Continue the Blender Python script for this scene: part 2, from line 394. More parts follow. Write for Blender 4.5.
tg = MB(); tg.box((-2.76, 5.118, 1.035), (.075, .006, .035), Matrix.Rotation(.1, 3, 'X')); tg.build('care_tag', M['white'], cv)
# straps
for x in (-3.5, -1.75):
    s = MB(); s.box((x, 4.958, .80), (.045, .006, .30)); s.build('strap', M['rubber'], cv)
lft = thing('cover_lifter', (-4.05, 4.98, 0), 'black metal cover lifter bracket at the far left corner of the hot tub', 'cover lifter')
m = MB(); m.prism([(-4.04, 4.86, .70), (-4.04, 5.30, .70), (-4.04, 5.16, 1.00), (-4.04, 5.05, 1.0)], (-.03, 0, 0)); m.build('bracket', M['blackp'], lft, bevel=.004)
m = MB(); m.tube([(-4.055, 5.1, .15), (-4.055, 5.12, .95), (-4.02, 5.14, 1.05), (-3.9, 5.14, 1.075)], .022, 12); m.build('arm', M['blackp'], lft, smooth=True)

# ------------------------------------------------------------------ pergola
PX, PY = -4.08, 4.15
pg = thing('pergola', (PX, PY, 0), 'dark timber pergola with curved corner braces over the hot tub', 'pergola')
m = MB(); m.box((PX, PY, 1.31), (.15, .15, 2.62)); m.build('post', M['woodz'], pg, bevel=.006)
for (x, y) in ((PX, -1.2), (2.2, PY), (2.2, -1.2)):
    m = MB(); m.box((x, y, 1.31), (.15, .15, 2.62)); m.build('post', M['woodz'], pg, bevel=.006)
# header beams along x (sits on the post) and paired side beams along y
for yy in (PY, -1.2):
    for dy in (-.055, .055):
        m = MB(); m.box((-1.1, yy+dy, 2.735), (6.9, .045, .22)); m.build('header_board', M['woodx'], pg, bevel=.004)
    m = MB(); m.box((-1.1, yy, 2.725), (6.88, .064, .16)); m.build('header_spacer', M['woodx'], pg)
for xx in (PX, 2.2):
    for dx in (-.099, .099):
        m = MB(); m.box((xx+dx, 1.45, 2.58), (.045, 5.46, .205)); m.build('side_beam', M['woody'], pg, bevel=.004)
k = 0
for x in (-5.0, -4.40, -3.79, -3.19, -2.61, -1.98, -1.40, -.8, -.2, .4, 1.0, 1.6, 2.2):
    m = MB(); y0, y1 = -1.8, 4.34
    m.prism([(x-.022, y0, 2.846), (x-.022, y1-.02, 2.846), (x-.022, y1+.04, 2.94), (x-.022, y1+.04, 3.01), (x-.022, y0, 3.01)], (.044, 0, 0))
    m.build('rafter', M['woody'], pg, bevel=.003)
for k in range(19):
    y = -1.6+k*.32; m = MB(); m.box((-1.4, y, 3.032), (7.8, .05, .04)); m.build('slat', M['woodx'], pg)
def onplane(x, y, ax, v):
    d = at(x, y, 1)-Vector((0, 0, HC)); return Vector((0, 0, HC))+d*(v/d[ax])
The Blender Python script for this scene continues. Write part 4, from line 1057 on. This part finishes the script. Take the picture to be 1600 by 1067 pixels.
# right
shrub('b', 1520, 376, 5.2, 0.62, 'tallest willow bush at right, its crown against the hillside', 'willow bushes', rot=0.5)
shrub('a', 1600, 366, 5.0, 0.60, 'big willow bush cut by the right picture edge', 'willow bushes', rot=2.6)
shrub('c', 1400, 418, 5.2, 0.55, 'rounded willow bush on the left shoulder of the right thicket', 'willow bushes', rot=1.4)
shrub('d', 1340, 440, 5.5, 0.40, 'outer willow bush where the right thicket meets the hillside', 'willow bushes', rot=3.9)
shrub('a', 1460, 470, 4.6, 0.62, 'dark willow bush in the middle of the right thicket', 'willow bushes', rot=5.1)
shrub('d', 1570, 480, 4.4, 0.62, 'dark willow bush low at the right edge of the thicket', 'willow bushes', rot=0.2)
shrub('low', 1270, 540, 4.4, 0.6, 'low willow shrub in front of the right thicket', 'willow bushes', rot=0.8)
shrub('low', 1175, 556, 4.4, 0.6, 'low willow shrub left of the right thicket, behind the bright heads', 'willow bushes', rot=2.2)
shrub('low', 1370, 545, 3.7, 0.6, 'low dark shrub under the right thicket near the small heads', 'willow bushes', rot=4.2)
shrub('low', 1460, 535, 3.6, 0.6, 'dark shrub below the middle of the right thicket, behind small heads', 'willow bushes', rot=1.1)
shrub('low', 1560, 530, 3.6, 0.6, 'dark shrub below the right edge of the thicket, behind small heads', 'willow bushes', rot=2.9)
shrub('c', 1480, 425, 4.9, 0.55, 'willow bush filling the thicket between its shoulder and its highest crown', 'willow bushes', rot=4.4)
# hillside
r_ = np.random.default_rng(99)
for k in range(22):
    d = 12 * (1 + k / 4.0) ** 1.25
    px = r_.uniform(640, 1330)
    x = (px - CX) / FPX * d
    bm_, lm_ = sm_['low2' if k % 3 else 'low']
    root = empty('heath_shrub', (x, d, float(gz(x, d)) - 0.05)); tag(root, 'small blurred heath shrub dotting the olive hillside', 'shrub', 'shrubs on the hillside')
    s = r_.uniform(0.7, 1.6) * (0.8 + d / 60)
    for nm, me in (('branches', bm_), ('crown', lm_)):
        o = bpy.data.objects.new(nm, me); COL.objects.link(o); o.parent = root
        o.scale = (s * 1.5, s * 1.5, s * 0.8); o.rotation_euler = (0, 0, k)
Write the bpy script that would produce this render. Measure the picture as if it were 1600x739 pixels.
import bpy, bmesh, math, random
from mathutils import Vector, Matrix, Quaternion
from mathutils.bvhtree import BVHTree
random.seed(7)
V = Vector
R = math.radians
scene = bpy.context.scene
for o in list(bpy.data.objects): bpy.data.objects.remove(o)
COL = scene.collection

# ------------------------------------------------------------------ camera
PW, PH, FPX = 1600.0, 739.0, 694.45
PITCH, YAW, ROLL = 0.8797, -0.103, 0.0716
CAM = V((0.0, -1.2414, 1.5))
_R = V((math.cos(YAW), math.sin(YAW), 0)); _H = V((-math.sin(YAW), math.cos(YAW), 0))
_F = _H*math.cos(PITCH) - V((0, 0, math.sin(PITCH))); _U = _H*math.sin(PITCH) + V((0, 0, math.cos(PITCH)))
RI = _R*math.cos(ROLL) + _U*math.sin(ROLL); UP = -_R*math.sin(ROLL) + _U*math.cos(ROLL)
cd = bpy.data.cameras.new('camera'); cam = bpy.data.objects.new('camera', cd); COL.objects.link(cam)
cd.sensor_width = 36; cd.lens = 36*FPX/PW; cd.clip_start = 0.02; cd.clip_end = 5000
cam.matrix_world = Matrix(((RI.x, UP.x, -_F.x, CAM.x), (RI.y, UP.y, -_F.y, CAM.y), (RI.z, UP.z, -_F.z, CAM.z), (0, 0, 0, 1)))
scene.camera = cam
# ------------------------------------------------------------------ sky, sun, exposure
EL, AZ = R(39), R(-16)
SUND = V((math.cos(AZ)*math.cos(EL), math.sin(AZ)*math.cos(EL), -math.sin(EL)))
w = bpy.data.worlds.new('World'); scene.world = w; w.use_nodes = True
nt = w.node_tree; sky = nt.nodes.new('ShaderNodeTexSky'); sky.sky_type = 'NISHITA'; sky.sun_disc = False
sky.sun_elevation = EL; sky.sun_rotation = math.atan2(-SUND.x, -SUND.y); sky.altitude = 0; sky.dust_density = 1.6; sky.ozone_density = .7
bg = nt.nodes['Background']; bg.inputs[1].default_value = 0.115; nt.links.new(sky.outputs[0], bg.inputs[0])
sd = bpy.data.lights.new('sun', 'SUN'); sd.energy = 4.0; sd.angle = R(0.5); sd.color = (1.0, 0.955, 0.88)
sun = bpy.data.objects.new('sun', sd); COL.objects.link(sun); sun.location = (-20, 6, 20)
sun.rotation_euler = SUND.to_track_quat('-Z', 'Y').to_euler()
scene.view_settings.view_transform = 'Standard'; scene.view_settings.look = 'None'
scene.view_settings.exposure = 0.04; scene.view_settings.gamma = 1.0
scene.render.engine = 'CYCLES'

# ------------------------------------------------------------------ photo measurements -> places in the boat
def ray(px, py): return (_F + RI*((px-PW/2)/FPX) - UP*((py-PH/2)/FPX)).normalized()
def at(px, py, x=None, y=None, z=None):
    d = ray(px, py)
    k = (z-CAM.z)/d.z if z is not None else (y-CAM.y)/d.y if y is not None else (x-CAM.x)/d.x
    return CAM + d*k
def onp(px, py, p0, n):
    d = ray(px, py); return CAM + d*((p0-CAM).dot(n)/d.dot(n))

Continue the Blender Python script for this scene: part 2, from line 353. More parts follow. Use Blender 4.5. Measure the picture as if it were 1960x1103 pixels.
+ + + + +
EXERCISE PROMPT: Retype exactly, and only, the lines from the one containing "Write the bpy" through the one containing "COL = scene.collection", both included.

RESPONSE TO THIS TASK:
Write the bpy script that would produce this render. Measure the picture as if it were 1600x739 pixels.
import bpy, bmesh, math, random
from mathutils import Vector, Matrix, Quaternion
from mathutils.bvhtree import BVHTree
random.seed(7)
V = Vector
R = math.radians
scene = bpy.context.scene
for o in list(bpy.data.objects): bpy.data.objects.remove(o)
COL = scene.collection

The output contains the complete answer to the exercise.